The defense lawyers have to read it, and the people in law enforcement need to read the cases where judges throw out Cellebrite evidence based on that.
The problem with that is the cases would need to get to the discovery stage.
95% of all criminal cases in the US are Plead out largely because the defendant can not afford competent legal representation
This is why all kinds of questionable investigative tactics are still used even some that have clearly been ruled unconstitutional, they know most of the time it will not matter, they just need to get enough to make an arrest, the system will destroy the person anyway no conviction needed, and most likely the person will plead guilty even if innocent just to make the abuse stop
Do all defendants not have the right to an attorney in criminal cases?
If evidence is obviously (or with high chance) disputable, then it puts pressure even in those cases where the attorney recommends the defendant to eventually plead.
Or maybe the attorneys available to those who can't afford are just crap in general?

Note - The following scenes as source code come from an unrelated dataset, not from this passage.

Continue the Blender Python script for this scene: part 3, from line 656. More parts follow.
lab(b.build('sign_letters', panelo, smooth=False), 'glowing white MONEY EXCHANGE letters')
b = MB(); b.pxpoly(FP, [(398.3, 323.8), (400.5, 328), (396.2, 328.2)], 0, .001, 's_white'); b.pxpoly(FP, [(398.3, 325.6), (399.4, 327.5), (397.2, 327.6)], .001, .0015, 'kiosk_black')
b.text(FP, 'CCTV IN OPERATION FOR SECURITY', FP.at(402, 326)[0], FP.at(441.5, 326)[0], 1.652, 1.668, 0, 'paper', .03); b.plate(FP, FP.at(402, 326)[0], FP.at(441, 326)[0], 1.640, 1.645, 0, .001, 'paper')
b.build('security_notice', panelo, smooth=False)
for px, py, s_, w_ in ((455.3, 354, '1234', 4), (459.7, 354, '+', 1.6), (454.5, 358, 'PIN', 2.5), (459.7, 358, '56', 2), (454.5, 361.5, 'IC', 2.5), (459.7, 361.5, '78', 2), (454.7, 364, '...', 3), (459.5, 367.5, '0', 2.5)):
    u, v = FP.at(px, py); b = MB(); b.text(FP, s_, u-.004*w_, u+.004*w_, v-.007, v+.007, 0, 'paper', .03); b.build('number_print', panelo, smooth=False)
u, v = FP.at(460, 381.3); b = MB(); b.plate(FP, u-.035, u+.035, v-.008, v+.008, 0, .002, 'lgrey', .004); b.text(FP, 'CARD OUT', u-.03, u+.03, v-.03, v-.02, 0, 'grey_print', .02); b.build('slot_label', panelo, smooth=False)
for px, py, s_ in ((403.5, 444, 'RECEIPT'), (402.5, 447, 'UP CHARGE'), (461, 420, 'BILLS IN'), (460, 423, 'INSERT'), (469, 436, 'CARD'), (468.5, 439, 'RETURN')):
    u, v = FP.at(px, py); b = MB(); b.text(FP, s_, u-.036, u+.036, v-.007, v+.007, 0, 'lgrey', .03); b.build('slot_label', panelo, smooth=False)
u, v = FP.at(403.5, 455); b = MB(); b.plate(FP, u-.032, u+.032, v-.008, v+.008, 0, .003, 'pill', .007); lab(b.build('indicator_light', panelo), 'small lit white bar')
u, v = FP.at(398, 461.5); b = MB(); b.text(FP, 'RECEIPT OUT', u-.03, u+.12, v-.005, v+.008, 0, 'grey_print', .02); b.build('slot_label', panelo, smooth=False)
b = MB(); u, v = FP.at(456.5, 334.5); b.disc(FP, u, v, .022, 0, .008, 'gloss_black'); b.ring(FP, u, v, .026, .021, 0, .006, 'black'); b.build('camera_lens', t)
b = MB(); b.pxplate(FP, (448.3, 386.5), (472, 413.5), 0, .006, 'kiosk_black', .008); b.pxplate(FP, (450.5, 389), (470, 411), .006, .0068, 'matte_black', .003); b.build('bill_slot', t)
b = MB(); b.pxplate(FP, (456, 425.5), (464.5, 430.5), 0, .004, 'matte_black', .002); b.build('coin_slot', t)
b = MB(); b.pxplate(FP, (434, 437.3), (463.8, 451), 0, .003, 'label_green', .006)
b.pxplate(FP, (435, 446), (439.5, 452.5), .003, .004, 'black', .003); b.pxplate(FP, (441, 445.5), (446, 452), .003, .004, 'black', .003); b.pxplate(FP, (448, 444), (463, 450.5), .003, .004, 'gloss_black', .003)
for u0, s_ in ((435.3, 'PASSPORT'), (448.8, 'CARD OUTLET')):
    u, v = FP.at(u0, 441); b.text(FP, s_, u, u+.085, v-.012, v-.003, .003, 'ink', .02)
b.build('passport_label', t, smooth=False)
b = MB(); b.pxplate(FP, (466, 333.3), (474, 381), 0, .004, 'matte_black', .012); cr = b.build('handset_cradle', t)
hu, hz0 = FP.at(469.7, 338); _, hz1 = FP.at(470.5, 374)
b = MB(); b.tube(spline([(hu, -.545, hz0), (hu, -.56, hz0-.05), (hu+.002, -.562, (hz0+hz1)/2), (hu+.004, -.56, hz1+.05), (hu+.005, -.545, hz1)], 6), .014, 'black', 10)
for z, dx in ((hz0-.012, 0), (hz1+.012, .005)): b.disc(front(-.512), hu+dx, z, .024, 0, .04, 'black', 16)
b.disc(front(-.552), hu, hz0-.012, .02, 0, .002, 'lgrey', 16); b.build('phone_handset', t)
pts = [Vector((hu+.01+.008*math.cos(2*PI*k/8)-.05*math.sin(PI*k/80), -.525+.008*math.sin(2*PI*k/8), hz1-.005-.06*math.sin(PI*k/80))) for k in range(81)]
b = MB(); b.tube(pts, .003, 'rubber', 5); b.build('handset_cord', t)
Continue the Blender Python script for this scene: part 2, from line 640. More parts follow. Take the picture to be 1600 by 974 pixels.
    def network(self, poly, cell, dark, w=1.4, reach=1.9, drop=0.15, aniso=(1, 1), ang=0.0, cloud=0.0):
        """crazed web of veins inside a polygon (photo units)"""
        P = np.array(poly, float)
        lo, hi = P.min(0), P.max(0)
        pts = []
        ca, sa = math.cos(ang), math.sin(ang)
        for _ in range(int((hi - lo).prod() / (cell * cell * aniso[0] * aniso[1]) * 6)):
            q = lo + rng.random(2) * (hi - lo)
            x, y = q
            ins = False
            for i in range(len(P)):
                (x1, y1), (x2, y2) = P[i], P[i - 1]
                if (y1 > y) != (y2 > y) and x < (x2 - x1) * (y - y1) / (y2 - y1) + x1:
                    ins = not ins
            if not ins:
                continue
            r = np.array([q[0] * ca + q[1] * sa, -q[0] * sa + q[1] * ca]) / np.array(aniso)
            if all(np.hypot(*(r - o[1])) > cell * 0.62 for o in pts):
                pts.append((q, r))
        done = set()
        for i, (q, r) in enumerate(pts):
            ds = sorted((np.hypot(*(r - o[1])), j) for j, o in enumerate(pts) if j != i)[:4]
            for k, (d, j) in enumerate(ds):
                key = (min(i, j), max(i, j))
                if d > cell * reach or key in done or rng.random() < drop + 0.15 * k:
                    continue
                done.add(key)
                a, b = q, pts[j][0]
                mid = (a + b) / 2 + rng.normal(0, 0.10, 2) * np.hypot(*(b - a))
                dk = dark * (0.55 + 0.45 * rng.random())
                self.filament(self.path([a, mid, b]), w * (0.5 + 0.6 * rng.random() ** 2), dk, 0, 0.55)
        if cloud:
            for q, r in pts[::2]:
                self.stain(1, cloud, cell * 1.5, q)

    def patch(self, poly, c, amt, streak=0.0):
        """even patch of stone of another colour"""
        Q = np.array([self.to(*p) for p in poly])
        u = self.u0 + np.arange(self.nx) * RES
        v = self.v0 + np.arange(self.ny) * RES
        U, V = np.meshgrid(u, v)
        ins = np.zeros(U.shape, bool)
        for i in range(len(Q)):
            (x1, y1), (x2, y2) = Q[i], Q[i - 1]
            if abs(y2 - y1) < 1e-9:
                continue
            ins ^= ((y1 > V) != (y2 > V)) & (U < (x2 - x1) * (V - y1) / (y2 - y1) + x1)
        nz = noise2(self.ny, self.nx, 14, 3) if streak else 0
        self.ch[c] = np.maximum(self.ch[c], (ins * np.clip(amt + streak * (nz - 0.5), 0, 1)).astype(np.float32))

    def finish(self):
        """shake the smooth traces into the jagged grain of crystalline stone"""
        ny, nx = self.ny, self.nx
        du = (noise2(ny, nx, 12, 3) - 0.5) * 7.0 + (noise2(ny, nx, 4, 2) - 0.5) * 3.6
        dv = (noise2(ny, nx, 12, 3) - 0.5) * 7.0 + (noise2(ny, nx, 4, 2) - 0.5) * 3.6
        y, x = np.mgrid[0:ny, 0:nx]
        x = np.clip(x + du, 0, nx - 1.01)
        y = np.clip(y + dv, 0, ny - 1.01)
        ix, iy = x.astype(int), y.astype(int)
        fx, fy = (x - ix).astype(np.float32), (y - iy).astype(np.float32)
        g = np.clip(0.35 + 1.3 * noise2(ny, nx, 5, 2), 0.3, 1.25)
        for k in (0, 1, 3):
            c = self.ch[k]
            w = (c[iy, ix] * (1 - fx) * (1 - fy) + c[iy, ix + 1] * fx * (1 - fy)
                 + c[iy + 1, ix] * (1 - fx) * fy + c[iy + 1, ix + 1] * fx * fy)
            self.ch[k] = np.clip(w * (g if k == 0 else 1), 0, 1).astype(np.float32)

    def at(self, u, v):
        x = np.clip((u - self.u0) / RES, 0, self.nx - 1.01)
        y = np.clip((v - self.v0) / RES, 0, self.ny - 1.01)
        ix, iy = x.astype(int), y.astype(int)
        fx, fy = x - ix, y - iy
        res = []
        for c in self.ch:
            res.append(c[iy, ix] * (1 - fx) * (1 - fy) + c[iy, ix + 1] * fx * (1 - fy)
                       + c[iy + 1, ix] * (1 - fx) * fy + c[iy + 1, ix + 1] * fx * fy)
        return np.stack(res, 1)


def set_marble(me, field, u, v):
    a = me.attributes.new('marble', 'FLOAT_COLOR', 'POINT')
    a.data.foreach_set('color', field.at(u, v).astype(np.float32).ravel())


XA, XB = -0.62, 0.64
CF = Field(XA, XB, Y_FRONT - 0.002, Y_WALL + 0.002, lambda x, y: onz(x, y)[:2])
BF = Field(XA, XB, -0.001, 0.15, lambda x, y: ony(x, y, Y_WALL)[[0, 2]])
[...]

>>Do all defendants not have the right to an attorney in criminal cases?
In theory yes, but in most cases that will be a overworked lawyer that has 100's or 1000's of other active cases, and will not spend time other than negotiation the best deal.
Even if you happen to get a good public defender that has the ability to devote lots of time to your individual case, they would have no budget to hire an expert witness to present the vulnerabilities in the Cell-bright software to a jury
Your best bet would be if the ACLU or EFF took an interest in your case, but they take on very few cases relatively speaking and tend to focus on precedent setting cases, or cases that have high public interest (or can be made to have high public interest)
>Or maybe the attorneys available to those who can't afford are just crap in general?
In some cases they are incompetent, however in most cases they are just underfunded and massively over worked. In most jurisdictions the public defenders office is funded is 1/10 or less of what the prosecutors office is funded at.
No, but Cellebrite does because their credibility is what sells their products to law enforcement. It wouldn't kill all their sales, but enough to be painful.
If you, as I do, hold that personal devices should be private, then you're probably happy with the extraction tools being weak. Let them remain complacent.
That won't do much. In order to throw the evidence out, it needs to be shown that something was actually compromised by the tool, not just that it is possible.
The defense lawyers have to read it, and the people in law enforcement need to read the cases where judges throw out Cellebrite evidence based on that.